Crisco was already prepared for the murder case DeLaughter was suddenly scheduled to try that morning. When DeLaughter walked through the door, Crisco handed him the fact sheet and the witness list.

“Just tell me — when did the murder happen and where?” DeLaughter asked his investigator. He hadn’t had time to get ready for the case.

Crisco pointed to his sheet, and DeLaughter was scribbling the details down on a legal pad when Jeanie Stewart came quietly to the door.

“Bobby, there are reporters and a news crew waiting for you. They want to talk to you,” she said.

Crisco looked at DeLaughter’s face — is there something else I need to know? — but DeLaughter was still concentrating on copying the fact sheet as he said, “Okay, tell ’em I’ll be right out.”

Both men knew that Judge Hilburn was going to make his decision on the Beckwith case today. It was the unspoken tension behind every move anybody made. You could feel it in the way Jeanie tiptoed around, her southern-breeze voice even breathier than usual; the way Bobby tightened up when he was worried, closed up his face so even his mother wouldn’t know what he was thinking. Beckwith seemed to follow him today like a dark shadow.
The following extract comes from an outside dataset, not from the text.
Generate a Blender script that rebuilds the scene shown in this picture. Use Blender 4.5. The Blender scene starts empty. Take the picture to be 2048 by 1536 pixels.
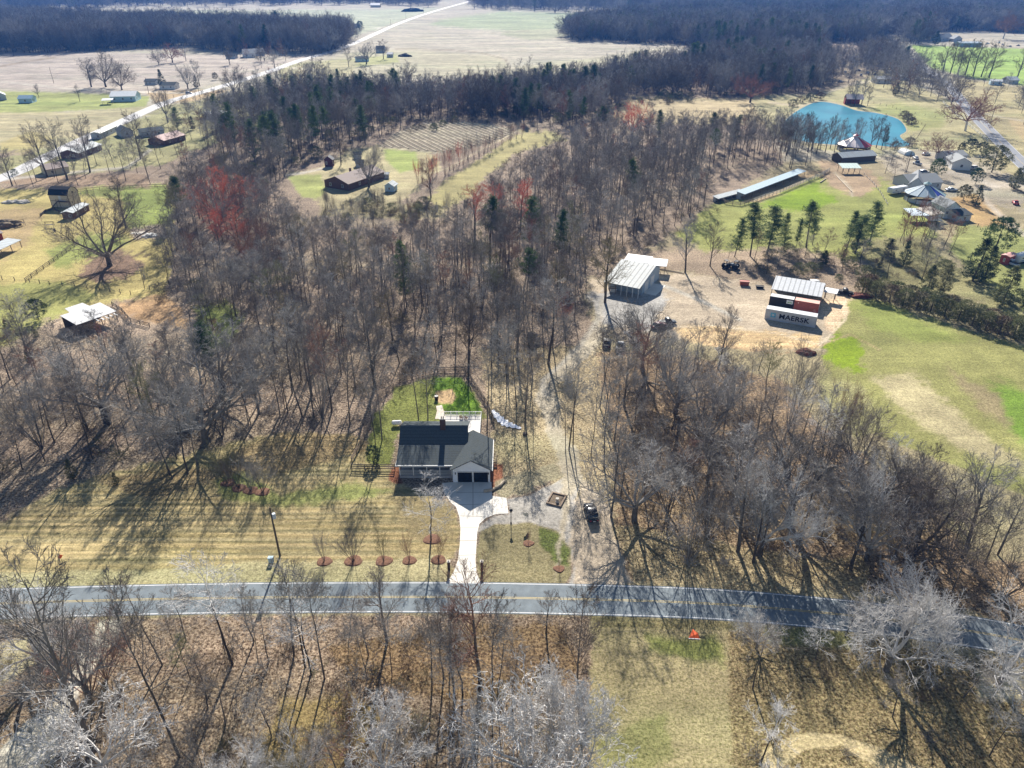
import bpy, bmesh, math, random
import numpy as np
from mathutils import Vector, Matrix, Euler

R = math.radians
scene = bpy.context.scene
COL = scene.collection
# ---------------------------------------------------------------- camera, sky, sun, exposure
CAM_H, F, TH = 77.0, 1441.0, R(29.88)
cam_d = bpy.data.cameras.new('camera'); cam = bpy.data.objects.new('camera', cam_d); COL.objects.link(cam)
cam_d.sensor_width = 36; cam_d.lens = 36 * F / 2048; cam_d.clip_start = 1; cam_d.clip_end = 30000
cam.location = (0, 0, CAM_H); cam.rotation_euler = (math.pi / 2 - TH, 0, 0)
scene.camera = cam
SUN_EL, SUN_AZ = R(33), R(-1)          # sun stands ahead of the camera (+Y)
world = bpy.data.worlds.new('World'); scene.world = world; world.use_nodes = True
nt = world.node_tree; bg = nt.nodes['Background']
sky = nt.nodes.new('ShaderNodeTexSky'); sky.sky_type = 'NISHITA'; sky.sun_disc = False
sky.sun_elevation = SUN_EL; sky.sun_rotation = SUN_AZ
sky.air_density = 1.2; sky.dust_density = 0.3; sky.ozone_density = 2.0
nt.links.new(sky.outputs[0], bg.inputs[0]); bg.inputs[1].default_value = 0.05
sd = bpy.data.lights.new('sun', 'SUN'); sun = bpy.data.objects.new('sun', sd); COL.objects.link(sun)
sd.energy = 5.0; sd.angle = R(0.5); sd.color = (1.0, 0.94, 0.85)
sun.rotation_euler = (R(90) - SUN_EL, 0, math.pi - SUN_AZ)
sun.rotation_euler = Vector((math.sin(SUN_AZ) * math.cos(SUN_EL), math.cos(SUN_AZ) * math.cos(SUN_EL), math.sin(SUN_EL))).to_track_quat('Z', 'Y').to_euler()
scene.view_settings.view_transform = 'Standard'; scene.view_settings.look = 'None'
scene.view_settings.exposure = 1.17; scene.view_settings.gamma = 1

CT, ST = math.cos(TH), math.sin(TH)
def at(px, py, h=0.0):
    """photo pixel -> point of the place at height h"""
    dx = (px - 1024) / F; dy = (py - 768) / F
    d = (dx, CT - dy * ST, -ST - dy * CT)
    t = (h - CAM_H) / d[2]
    return Vector((d[0] * t, d[1] * t, h))
def proj(x, y, z=0.0):
    zz = y * CT + (CAM_H - z) * ST
    return 1024 + F * x / zz, 768 + F * ((CAM_H - z) * CT - y * ST) / zz
def height_for(base, ty):
    p = at(*base); dy = (ty - 768) / F
    return CAM_H - p.y * (ST + dy * CT) / (CT - dy * ST)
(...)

Crisco leaned back in his chair and crossed his arms over his stomach. He was going to have to see a doctor about this pain in his gut.

When Crisco was working homicide, he used to carry a pack of Rolaids in his pants pocket wherever he went. Always had a roll. He used to eat them by the handful. He ate his last Rolaid the day he took this job nearly two years ago. Not that working in the D.A.’s office didn’t have its own brand of stress. There were literally hundreds of violent felonies to try every court term and only two judges and two prosecutors to handle them. Doc Thaggard had suffered from ulcers for years. Cynthia Hewes had them. DeLaughter seemed to be the only one in the office with an iron stomach. He would joke that all he ever got was a bad attitude. Give him time. Crisco could feel the twinges of a return performance of his own bad stomach.